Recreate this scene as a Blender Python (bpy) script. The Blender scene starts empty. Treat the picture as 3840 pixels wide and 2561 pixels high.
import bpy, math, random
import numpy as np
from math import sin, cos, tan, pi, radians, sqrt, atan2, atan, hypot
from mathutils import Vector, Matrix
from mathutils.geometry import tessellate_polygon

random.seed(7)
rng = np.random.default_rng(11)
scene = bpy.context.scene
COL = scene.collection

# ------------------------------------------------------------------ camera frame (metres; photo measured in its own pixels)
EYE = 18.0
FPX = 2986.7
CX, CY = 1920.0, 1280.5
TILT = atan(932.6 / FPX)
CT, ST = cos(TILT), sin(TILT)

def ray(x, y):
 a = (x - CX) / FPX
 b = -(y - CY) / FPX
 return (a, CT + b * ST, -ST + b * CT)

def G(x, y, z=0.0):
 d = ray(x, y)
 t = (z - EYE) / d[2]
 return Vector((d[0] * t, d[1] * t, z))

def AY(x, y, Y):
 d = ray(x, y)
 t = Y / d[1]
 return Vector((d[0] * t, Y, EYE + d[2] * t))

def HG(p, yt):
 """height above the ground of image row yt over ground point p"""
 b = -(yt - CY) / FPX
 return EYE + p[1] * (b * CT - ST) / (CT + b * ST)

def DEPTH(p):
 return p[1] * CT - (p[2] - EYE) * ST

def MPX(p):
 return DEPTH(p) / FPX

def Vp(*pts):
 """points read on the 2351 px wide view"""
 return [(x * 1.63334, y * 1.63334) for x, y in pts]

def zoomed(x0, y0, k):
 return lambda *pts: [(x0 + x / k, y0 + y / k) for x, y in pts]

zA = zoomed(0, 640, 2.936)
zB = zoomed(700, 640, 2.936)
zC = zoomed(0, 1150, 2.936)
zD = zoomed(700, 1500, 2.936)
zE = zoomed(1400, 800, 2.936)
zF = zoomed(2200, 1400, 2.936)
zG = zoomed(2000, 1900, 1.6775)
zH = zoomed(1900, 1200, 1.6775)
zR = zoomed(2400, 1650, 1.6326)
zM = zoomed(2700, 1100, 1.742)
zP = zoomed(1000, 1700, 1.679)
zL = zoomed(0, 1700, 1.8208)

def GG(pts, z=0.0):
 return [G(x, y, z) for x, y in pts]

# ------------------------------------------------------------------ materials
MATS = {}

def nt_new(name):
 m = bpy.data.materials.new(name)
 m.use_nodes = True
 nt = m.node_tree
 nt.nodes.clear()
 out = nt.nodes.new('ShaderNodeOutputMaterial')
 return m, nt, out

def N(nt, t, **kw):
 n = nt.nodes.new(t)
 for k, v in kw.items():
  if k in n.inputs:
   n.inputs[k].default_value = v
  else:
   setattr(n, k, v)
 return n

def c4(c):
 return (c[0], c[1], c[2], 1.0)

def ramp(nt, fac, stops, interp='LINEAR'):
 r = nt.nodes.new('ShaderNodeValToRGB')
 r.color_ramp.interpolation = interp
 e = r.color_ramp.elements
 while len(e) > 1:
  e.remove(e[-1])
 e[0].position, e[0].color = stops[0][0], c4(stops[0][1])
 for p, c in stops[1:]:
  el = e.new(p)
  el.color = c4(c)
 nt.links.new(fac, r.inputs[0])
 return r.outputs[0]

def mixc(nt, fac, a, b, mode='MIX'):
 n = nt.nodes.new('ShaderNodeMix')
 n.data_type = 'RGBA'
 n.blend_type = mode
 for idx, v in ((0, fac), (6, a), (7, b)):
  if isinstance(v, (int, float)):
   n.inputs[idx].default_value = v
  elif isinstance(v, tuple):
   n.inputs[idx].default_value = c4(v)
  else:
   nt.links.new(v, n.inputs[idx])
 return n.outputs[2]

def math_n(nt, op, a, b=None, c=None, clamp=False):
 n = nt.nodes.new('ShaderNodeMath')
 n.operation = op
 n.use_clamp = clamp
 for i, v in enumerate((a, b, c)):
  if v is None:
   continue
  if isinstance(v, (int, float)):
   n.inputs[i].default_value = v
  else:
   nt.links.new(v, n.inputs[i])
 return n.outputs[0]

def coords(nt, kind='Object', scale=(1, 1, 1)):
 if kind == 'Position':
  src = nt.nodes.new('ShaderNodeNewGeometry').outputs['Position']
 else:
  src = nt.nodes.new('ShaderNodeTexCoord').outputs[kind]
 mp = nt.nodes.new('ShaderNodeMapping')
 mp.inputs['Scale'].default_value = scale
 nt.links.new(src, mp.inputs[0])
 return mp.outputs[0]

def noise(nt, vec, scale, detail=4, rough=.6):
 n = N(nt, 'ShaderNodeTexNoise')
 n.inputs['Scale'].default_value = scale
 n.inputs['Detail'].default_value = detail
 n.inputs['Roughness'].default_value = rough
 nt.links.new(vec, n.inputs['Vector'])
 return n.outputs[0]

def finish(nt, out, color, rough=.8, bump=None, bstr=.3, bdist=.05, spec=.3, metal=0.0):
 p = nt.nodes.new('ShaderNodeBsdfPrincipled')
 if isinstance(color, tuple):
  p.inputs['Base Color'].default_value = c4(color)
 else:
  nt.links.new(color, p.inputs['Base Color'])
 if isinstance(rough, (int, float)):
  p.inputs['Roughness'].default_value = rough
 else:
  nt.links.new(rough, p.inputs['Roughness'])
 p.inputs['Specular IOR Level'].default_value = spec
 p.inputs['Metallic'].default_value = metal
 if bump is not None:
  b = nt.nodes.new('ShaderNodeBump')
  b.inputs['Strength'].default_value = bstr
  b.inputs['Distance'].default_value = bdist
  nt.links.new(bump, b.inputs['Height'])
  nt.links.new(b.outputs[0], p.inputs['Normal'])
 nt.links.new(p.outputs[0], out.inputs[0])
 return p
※
### What the task asks
What is needed is an exact copy of the lines from the start of the listing through the line where "from mathutils.geometry import" sits, please, both end lines included and nothing more.

### Exercise response
Recreate this scene as a Blender Python (bpy) script. The Blender scene starts empty. Treat the picture as 3840 pixels wide and 2561 pixels high.
import bpy, math, random
import numpy as np
from math import sin, cos, tan, pi, radians, sqrt, atan2, atan, hypot
from mathutils import Vector, Matrix
from mathutils.geometry import tessellate_polygon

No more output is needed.